Una voce delicata e profonda e classici ritmi Country e folk: sono i due ingredienti che si sposano per dare luce a “Things That Can’t Be Undone”, l’ultimo album realizzato dal gruppo canadese Corb Lund and the Hurtin’ Albertans. Il Country è un genere musicale destinato a non morire e questo è dimostrato anche da questo disco, che, seppur proponga ritmie consolidate, non perde comunque la sua freschezza e la sua piacevolezza sonora. È come se la musica Country ti dondolasse in un andamento così piacevole e divertente da diventare irrinunciabile. Sarà proprio per questo che il citato album, che potrebbe per certi versi essere scritto dal Bob Dylan, dal Neil Young, dal Johnny Cash o dal Bruce Springsteen di qualche fa, si fa ascoltare e riascoltare, anche senza una ricercata vena sperimentale e di originalità.
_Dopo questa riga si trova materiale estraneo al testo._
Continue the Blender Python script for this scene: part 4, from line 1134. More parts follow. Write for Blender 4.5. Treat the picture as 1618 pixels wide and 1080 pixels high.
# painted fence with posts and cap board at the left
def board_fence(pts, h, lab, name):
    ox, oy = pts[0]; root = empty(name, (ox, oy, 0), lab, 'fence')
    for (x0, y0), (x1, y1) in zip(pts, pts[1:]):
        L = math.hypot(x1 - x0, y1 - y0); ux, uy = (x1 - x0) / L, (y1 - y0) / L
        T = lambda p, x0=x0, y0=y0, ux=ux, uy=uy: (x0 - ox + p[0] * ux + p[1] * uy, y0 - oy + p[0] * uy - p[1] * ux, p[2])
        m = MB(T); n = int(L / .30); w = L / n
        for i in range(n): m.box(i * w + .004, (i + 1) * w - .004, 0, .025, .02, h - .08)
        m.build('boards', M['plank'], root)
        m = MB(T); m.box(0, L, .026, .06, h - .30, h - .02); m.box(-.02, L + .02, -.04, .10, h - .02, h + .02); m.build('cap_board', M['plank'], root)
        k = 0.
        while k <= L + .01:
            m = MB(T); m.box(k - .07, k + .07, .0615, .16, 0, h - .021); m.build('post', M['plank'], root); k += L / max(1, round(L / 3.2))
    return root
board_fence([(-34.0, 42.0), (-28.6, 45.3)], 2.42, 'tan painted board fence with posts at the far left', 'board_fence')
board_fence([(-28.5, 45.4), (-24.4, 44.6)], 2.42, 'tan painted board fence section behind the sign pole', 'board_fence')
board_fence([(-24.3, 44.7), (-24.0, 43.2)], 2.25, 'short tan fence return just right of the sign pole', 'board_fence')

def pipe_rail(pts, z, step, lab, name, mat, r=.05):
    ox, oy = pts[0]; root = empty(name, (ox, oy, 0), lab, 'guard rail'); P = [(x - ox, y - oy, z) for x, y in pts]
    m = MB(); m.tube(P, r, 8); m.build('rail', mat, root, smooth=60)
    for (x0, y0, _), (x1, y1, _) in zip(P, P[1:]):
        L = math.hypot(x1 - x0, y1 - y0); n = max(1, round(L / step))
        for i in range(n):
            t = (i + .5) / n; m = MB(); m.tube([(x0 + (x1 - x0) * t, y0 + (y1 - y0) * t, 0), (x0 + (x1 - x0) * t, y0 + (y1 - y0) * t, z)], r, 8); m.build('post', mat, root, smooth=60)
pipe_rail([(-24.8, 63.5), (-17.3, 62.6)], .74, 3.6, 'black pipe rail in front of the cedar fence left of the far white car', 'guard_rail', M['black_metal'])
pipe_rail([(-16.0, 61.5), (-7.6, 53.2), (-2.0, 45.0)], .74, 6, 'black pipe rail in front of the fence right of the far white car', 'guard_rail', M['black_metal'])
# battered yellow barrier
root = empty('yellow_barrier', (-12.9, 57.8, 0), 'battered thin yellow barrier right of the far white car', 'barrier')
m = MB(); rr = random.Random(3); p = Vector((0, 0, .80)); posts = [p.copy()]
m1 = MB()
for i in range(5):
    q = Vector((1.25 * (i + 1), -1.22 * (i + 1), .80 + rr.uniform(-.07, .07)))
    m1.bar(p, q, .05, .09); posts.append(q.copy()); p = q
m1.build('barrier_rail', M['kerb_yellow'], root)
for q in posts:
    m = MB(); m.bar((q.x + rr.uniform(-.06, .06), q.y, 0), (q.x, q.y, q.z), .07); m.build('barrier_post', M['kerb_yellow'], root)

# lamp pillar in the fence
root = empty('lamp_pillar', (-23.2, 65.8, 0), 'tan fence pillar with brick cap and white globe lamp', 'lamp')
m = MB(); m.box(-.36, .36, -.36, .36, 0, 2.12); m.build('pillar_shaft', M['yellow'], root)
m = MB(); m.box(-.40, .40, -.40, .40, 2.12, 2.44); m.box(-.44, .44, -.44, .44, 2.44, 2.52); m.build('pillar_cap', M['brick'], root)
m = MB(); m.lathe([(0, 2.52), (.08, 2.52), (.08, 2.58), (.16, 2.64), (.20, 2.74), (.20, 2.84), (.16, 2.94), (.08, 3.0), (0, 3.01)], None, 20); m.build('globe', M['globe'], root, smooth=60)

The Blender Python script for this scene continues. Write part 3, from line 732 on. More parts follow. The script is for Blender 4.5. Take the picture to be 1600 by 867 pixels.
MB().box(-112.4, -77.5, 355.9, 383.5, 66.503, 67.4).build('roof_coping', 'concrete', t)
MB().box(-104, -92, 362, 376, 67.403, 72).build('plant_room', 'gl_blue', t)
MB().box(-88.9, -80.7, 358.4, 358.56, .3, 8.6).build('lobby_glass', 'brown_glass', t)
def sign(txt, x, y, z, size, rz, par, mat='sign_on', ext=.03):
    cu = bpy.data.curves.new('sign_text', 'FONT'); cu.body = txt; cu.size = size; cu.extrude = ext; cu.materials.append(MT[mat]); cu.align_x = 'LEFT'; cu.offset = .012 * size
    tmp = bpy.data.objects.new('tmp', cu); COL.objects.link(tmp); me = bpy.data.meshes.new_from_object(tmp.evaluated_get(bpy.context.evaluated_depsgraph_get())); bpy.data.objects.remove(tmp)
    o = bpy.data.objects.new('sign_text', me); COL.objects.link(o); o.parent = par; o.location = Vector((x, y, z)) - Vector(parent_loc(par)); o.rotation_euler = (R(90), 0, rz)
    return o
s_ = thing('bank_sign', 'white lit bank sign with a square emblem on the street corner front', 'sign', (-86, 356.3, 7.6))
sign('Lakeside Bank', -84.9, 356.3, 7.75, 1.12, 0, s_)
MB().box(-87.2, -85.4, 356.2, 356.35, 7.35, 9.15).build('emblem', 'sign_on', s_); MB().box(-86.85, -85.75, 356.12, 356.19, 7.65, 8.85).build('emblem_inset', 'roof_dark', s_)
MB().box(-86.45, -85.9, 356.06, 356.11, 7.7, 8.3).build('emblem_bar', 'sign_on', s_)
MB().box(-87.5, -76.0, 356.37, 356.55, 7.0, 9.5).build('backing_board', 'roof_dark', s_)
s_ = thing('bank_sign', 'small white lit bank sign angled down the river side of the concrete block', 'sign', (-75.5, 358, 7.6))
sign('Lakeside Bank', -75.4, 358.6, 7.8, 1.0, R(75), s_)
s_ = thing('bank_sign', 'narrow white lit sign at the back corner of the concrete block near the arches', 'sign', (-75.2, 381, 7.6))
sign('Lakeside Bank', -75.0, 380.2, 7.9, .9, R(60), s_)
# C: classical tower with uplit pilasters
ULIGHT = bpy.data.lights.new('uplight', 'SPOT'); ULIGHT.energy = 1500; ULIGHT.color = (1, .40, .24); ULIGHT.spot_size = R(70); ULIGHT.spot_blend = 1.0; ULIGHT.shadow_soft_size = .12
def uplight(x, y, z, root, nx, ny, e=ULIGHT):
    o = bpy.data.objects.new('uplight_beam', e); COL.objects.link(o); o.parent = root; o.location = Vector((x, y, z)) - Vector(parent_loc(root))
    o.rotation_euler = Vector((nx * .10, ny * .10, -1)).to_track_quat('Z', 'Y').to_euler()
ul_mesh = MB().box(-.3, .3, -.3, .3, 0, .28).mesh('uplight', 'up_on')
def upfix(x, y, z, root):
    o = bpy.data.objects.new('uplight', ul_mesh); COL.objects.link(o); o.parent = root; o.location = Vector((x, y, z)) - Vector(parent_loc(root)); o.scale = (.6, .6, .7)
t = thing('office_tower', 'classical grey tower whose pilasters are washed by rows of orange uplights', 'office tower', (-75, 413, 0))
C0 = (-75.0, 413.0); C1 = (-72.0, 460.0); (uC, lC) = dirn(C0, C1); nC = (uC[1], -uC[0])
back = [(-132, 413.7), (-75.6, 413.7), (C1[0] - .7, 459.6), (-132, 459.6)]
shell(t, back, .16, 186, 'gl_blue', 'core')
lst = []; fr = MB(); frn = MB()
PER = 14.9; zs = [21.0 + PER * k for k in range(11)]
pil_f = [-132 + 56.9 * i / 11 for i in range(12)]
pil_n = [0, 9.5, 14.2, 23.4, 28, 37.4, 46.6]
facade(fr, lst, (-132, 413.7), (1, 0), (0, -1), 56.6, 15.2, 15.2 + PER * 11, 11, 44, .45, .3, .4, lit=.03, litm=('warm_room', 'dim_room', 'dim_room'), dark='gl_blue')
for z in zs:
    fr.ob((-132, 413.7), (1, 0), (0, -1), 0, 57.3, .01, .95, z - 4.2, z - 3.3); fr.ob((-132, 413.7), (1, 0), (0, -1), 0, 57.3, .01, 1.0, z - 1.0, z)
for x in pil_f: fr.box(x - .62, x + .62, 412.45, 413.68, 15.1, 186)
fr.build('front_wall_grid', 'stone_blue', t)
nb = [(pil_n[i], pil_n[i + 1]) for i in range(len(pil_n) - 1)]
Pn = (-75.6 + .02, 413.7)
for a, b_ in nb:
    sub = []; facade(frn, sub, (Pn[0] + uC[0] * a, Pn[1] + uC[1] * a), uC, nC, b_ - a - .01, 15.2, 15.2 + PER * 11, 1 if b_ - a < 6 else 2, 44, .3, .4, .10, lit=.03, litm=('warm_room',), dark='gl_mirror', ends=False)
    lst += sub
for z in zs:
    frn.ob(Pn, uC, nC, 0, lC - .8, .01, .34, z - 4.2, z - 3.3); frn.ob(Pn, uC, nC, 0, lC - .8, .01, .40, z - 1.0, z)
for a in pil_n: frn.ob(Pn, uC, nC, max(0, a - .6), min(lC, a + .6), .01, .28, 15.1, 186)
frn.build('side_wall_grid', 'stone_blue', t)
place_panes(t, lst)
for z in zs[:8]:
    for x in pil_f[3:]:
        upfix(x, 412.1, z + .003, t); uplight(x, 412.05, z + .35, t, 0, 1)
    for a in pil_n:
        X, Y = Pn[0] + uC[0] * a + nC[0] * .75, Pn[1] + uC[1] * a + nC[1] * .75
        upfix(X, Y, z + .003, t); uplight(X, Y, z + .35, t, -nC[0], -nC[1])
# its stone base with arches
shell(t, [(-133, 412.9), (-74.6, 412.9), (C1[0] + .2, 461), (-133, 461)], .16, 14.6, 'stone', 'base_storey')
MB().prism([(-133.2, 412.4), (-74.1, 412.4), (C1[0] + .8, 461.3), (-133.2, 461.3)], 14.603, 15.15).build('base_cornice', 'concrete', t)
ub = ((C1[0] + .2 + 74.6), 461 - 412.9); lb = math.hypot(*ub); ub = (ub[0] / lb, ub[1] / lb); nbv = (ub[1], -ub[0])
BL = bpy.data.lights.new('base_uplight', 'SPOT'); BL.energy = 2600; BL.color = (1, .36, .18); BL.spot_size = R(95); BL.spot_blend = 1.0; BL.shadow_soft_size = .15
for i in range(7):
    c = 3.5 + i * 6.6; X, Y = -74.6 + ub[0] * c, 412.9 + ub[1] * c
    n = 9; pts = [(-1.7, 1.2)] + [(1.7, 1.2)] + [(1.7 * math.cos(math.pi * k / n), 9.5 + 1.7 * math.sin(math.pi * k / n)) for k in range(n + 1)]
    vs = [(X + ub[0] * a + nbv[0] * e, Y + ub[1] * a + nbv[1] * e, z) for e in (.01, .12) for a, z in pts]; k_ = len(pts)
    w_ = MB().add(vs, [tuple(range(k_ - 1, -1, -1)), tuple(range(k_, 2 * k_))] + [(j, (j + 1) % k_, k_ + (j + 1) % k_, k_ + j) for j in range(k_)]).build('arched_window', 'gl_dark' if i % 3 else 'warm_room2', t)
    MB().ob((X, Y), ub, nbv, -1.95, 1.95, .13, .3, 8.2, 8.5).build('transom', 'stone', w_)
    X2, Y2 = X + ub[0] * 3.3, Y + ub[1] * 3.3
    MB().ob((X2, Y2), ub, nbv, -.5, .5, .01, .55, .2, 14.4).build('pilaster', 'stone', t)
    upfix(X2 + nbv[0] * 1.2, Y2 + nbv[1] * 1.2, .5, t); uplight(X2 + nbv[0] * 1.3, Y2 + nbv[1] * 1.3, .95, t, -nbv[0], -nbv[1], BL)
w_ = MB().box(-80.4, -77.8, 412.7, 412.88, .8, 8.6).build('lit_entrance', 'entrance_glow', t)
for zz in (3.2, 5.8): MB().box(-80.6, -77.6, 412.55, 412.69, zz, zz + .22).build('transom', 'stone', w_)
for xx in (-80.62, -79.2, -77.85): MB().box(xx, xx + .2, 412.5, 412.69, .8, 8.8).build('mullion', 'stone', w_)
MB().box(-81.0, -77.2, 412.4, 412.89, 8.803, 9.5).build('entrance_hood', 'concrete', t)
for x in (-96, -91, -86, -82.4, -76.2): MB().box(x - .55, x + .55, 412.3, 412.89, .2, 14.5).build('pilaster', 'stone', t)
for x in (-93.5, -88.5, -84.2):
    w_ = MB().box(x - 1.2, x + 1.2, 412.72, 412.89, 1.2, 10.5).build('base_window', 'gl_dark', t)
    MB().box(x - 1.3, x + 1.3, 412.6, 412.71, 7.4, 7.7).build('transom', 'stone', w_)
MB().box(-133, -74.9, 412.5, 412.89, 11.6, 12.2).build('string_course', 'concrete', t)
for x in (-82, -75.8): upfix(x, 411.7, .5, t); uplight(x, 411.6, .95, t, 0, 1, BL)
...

Country per il Country insomma, Folk per il Folk – l’Arte per l’Arte. È come se gli artisti volessero dirci: “A noi non interessa l’originalità, a noi importa solamente fare un Country (anche con reminiscenze Blues direi) fatto bene e senza tante sofisticazioni”. Beh, in questo i Corb Lund and the Hurtin’ Albertans riescono in pieno e di certo non si può imputare a loro una mancanza di originalità, perché, dopotutto, chi l’ha detto che un prodotto è valido solo se è originale? Dirò solo che esiste musica che suona bene e musica che suona male e questa certamente suona bene e ciò ci basta.
Il disco, pubblicato dalla New West Records, è formato da dieci brani: Weight of the Gun, Run This Town, Alt Berliner Blues, Alice Eyes, Sadr City, Washed-Up Rock Star Factory Blues, S Lazy H, Goodbye Colorado, Talk Too Much e Sunbeam.
Lo consiglio sia per un attento ascolto musicale, sia per essere accompagnati da un gradevole sottofondo giornaliero.